#### What to work on
Go through the entries and count the lines with the string "part" in them. Give only that number.
----------
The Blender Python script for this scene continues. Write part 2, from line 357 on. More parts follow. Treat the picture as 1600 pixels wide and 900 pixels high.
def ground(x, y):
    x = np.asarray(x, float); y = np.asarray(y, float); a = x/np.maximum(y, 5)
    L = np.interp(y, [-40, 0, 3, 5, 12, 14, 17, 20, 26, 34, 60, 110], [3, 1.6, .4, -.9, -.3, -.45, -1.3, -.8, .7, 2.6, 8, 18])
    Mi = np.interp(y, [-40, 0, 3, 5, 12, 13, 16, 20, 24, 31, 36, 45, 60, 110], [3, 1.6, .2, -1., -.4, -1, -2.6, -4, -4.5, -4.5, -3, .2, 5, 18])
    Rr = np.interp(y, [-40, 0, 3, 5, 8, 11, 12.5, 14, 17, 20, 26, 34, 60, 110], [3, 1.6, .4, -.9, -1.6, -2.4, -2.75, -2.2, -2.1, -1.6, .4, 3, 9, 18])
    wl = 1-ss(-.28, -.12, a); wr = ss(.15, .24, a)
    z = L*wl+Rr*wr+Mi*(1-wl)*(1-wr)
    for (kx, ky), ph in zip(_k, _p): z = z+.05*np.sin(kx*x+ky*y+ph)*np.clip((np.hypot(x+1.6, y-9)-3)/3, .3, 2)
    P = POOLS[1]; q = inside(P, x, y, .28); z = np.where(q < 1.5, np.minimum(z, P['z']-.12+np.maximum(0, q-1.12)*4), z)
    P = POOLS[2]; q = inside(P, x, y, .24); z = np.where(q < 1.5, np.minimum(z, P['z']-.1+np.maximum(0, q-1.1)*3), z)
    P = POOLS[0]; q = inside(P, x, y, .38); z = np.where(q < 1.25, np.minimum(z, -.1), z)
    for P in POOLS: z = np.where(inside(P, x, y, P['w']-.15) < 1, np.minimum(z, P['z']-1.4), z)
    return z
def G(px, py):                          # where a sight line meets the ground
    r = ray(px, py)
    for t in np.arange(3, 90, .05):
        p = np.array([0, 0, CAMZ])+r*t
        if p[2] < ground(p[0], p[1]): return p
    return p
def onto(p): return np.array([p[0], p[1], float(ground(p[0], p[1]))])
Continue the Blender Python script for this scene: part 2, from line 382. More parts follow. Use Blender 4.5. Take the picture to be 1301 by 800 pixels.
----------
#### Solution for this problem
2